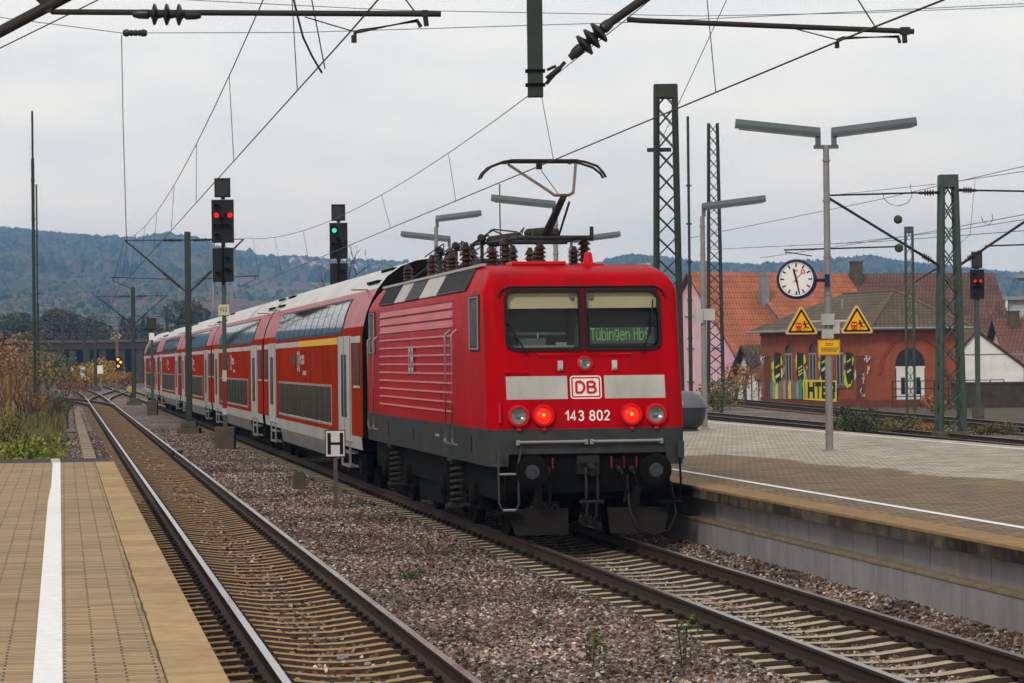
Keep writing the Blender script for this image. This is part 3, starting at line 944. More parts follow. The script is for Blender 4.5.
m_wood = instmat('autumn_woods', [(0, (.012, .03, .015)), (.25, (.04, .075, .03)), (.45, (.11, .11, .05)), (.65, (.05, .10, .035)), (.82, (.18, .16, .07)), (1, (.12, .08, .05))])
geo_scatter(wd, m_wood, (2.6, 2.6, 4.0), (8.5, 8.5, 17.0), 31, sub=3, keep=False)
tag(wd, 'distant woods covering the blue hazy hillside', 'woods', kind='stuff')

me3 = bpy.data.meshes.new('hillside_orchards'); me3.from_pydata(vs, [], fs)
a = me3.attributes.new('dens', 'FLOAT', 'POINT'); a.data.foreach_set('value', dn2)
w2_ = bpy.data.objects.new('hillside_orchards', me3); COL.objects.link(w2_)
geo_scatter(w2_, m_wood, (1.0, 1.0, 1.2), (3.2, 3.2, 4.4), 57, sub=3, keep=False)
tag(w2_, 'hazy hedges and orchard trees on the lower slope of the hill', 'orchards', kind='stuff')

# ---------------------------------------------------------------- foliage builders
def leaves(name, blobs, n, size, mat, parent=None, seed=0, flat=.0, kind=None, shell=.55):
    """leaf clumps: n small leaf faces spread through the volume of each blob (centre, radii)"""
    rd = random.Random(seed)
    vs, fs = [], []
    tot = sum(b[1][0] * b[1][1] * b[1][2] for b in blobs) ** .333
    wts = [(b[1][0] * b[1][1] * b[1][2]) ** .67 for b in blobs]
    sw = sum(wts)
    for (c, r), wt in zip(blobs, wts):
        for _ in range(max(4, int(n * wt / sw))):
            while True:
                d = Vector((rd.uniform(-1, 1), rd.uniform(-1, 1), rd.uniform(-1, 1)))
                if .05 < d.length <= 1: break
            l = d.length
            d = d / l * (l ** shell)
            d *= 1 + .25 * mnoise.noise(Vector((c[0] + d.x * 2.2, c[1] + d.y * 2.2, c[2] + d.z * 2.2)))
            p = Vector((c[0] + d.x * r[0], c[1] + d.y * r[1], c[2] + d.z * r[2]))
            s = size * rd.uniform(.6, 1.4)
            u = Vector((rd.gauss(0, 1), rd.gauss(0, 1), rd.gauss(0, 1))).normalized()
            w_ = u.cross(Vector((rd.gauss(0, 1), rd.gauss(0, 1), rd.gauss(0, 1)))).normalized()
            k = len(vs)
            for a, b_ in ((-.5, 0), (0, -.32), (.5, 0), (0, .32)):
                q_ = p + u * s * a + w_ * s * b_
                vs.append((q_.x, q_.y, q_.z))
            fs.append((k, k+1, k+2, k+3))
    me = bpy.data.meshes.new(name); me.from_pydata(vs, [], fs); me.materials.append(mat)
    o = bpy.data.objects.new(name, me); COL.objects.link(o)
    if parent is not None: o.parent = parent
    return o
m_bark = M('grey_brown_bark', (.055, .042, .033), .95, var=.3, vscale=6, bump=.5)
m_leafdk = leafmat('dark_conifer_leaf', (.014, .026, .014), (.04, .06, .03))
m_leafgr = leafmat('green_leaf', (.045, .075, .018), (.11, .14, .035))
m_leafyl = leafmat('yellow_autumn_leaf', (.36, .21, .015), (.48, .30, .03))
m_leafol = leafmat('olive_leaf', (.07, .08, .025), (.16, .14, .045))
m_leafrd = leafmat('russet_leaf', (.16, .05, .02), (.26, .11, .03))
m_leafor = leafmat('orange_brown_leaf', (.20, .095, .03), (.36, .19, .06))
m_twig = M('bare_twig', (.075, .055, .045), .95, var=.3)
def branches(q, base, h, seed, depth=4, spread=.55, r0=.16, gen=None):
    rd = random.Random(seed); tips = []
    def rec(p, d, l, r, k):
        e = p + d * l
        mid = p + d * l * .5 + Vector((rd.uniform(-1, 1), rd.uniform(-1, 1), 0)) * l * .06
        q.tube([p, mid, e], [r, r * .82, r * .62], 5 if k > 1 else 4, caps=False)
        tips.append(e)
        if k == 0: return
        for i in range(rd.choice((2, 3, 3))):
            nd = (d + Vector((rd.gauss(0, spread), rd.gauss(0, spread), rd.gauss(.05, spread * .6)))).normalized()
            rec(e if i < 2 else mid, nd, l * rd.uniform(.62, .85), r * .58, k - 1)
    rec(Vector(base), Vector((0, 0, 1)), h * .28, r0, depth)
    return tips
def bare_tree(loc, h, seed, label, depth=6, group=None):
    t = thing('bare_tree', label, 'tree', loc, 0, group)
    q = MB(); branches(q, (0, 0, 0), h, seed, depth, .5, h * .03)
    q.build('trunk', m_twig, t)
    return t
def leafy_tree(loc, h, wdt, seed, mat, label, n=1600, size=.5, group=None, name='tree', conifer=False):
    rd = random.Random(seed)
    t = thing(name, label, 'tree', loc, 0, group)
    q = MB()
    q.tube([(0, 0, 0), (.1, 0, h * .35), (0, .1, h * .8)], [h * .022, h * .015, h * .006], 7)
    blobs = []
    if conifer:
        for k in range(9):
            z = h * (.14 + .82 * k / 9); rr = wdt * .5 * (1 - k / 9.6)
            blobs.append(((rd.uniform(-.1, .1) * rr, rd.uniform(-.1, .1) * rr, z), (rr, rr, h * .085)))
    else:
        for k in range(11):
            a = rd.uniform(0, 6.28); rr = wdt * .30 * rd.uniform(.2, 1.0); z = h * rd.uniform(.32, .85)
            blobs.append(((math.cos(a) * rr, math.sin(a) * rr, z), (wdt * rd.uniform(.16, .27),) * 2 + (h * rd.uniform(.09, .16),)))
            q.tube([(0, 0, h * .3), (math.cos(a) * rr * .6, math.sin(a) * rr * .6, z * .85), (math.cos(a) * rr, math.sin(a) * rr, z)], [h * .010, h * .006, h * .002], 5)
    q.build('trunk', m_bark, t)
    leaves('crown', blobs, n, size, mat, t, seed)
    return t
def bush(loc, w_, d_, h, seed, mat, label, n=500, size=.12, group=None, name='bush', shell=.6):
    rd = random.Random(seed)
    t = thing(name, label, 'bush', loc, 0, group)
    q = MB()
    for k in range(6):
        a = rd.uniform(0, 6.28)
        rs = min(.025, .02 * w_ + .001)
        q.tube([(0, 0, -.1), (math.cos(a) * w_ * .2, math.sin(a) * d_ * .2, h * .5), (math.cos(a) * w_ * .35, math.sin(a) * d_ * .35, h * .85)], [rs, rs * .6, rs * .25], 5)
    q.build('stem', m_bark, t)
    blobs = []
    for k in range(7):
        a = rd.uniform(0, 6.28); f = rd.uniform(.1, .75)
        blobs.append(((math.cos(a) * w_ * .5 * f, math.sin(a) * d_ * .5 * f, h * rd.uniform(.25, .75)), (w_ * rd.uniform(.18, .3), d_ * rd.uniform(.18, .3), h * rd.uniform(.2, .32))))
    leaves('foliage', blobs, n, size, mat, t, seed, shell=shell)
    return t
def blades(name, area, n, h0, h1, mat, seed, lean=.18, wd=.02, parent=None, dens=None):
    rd = random.Random(seed)
    vs, fs = [], []
    for _ in range(n):
        p = area(rd)
        if p is None: continue
        h = rd.uniform(h0, h1)
        a = rd.uniform(0, 6.28); ln = rd.gauss(0, lean) * h
        dx, dy = math.cos(a), math.sin(a)
        k = len(vs)
        w2 = wd * rd.uniform(.6, 1.5)
        vs += [(p[0] - dy * w2, p[1] + dx * w2, p[2]), (p[0] + dy * w2, p[1] - dx * w2, p[2]),
               (p[0] + dx * ln * .45 + dy * w2 * .7, p[1] + dy * ln * .45 - dx * w2 * .7, p[2] + h * .6), (p[0] + dx * ln * .45 - dy * w2 * .7, p[1] + dy * ln * .45 + dx * w2 * .7, p[2] + h * .6),
               (p[0] + dx * ln, p[1] + dy * ln, p[2] + h)]
        fs += [(k, k+1, k+2, k+3), (k+3, k+2, k+4)]
    me = bpy.data.meshes.new(name); me.from_pydata(vs, [], fs); me.materials.append(mat)
    o = bpy.data.objects.new(name, me); COL.objects.link(o)
    if parent is not None: o.parent = parent
    return o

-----

*Written instruction*. Your task is to reproduce exactly the lines from the start of the data above through the line containing "tag(w2_, 'hazy hedges", leaving every picture out.

*Answer for this exercise*.
Keep writing the Blender script for this image. This is part 3, starting at line 944. More parts follow. The script is for Blender 4.5.
m_wood = instmat('autumn_woods', [(0, (.012, .03, .015)), (.25, (.04, .075, .03)), (.45, (.11, .11, .05)), (.65, (.05, .10, .035)), (.82, (.18, .16, .07)), (1, (.12, .08, .05))])
geo_scatter(wd, m_wood, (2.6, 2.6, 4.0), (8.5, 8.5, 17.0), 31, sub=3, keep=False)
tag(wd, 'distant woods covering the blue hazy hillside', 'woods', kind='stuff')

me3 = bpy.data.meshes.new('hillside_orchards'); me3.from_pydata(vs, [], fs)
a = me3.attributes.new('dens', 'FLOAT', 'POINT'); a.data.foreach_set('value', dn2)
w2_ = bpy.data.objects.new('hillside_orchards', me3); COL.objects.link(w2_)
geo_scatter(w2_, m_wood, (1.0, 1.0, 1.2), (3.2, 3.2, 4.4), 57, sub=3, keep=False)
tag(w2_, 'hazy hedges and orchard trees on the lower slope of the hill', 'orchards', kind='stuff')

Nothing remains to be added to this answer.